Short exercise: From the first line of the data through the line containing "PI = math.pi", return each line exactly.

----------

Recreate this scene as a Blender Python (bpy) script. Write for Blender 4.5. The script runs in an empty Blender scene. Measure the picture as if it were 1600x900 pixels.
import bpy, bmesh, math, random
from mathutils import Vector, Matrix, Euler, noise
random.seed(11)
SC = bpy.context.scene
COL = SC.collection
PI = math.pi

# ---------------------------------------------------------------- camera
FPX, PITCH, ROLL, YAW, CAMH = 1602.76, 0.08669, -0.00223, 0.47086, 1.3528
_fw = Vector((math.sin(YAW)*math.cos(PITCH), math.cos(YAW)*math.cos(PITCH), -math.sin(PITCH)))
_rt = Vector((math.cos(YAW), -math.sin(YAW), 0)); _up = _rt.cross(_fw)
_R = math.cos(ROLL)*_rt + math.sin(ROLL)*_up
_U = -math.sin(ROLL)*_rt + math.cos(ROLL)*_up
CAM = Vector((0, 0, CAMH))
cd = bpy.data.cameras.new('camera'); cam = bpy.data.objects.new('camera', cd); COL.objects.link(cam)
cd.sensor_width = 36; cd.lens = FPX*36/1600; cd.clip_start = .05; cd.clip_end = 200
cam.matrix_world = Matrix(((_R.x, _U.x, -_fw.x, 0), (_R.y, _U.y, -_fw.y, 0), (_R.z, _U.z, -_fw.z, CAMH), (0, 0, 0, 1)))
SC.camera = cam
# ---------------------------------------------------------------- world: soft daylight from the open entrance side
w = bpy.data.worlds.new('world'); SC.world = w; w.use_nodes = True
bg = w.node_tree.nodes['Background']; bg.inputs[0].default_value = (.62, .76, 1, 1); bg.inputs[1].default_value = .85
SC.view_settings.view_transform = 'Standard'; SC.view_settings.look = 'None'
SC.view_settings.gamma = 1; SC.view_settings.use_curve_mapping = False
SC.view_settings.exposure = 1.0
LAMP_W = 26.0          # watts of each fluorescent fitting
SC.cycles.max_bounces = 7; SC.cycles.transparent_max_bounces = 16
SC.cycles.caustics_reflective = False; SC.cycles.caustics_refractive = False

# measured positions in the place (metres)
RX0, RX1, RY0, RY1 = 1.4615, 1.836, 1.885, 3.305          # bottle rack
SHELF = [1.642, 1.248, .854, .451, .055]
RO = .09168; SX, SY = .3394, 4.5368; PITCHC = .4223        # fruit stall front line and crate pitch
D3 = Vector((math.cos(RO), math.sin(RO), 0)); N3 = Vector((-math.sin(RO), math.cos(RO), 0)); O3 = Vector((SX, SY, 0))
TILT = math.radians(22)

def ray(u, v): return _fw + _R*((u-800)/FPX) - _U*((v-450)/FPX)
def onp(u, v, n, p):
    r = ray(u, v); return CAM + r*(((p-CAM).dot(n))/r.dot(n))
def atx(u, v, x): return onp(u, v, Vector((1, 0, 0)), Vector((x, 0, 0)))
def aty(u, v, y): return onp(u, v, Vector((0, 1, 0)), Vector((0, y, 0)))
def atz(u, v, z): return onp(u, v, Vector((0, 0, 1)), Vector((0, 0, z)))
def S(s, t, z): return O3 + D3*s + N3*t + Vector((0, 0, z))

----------

Complete output:
Recreate this scene as a Blender Python (bpy) script. Write for Blender 4.5. The script runs in an empty Blender scene. Measure the picture as if it were 1600x900 pixels.
import bpy, bmesh, math, random
from mathutils import Vector, Matrix, Euler, noise
random.seed(11)
SC = bpy.context.scene
COL = SC.collection
PI = math.pi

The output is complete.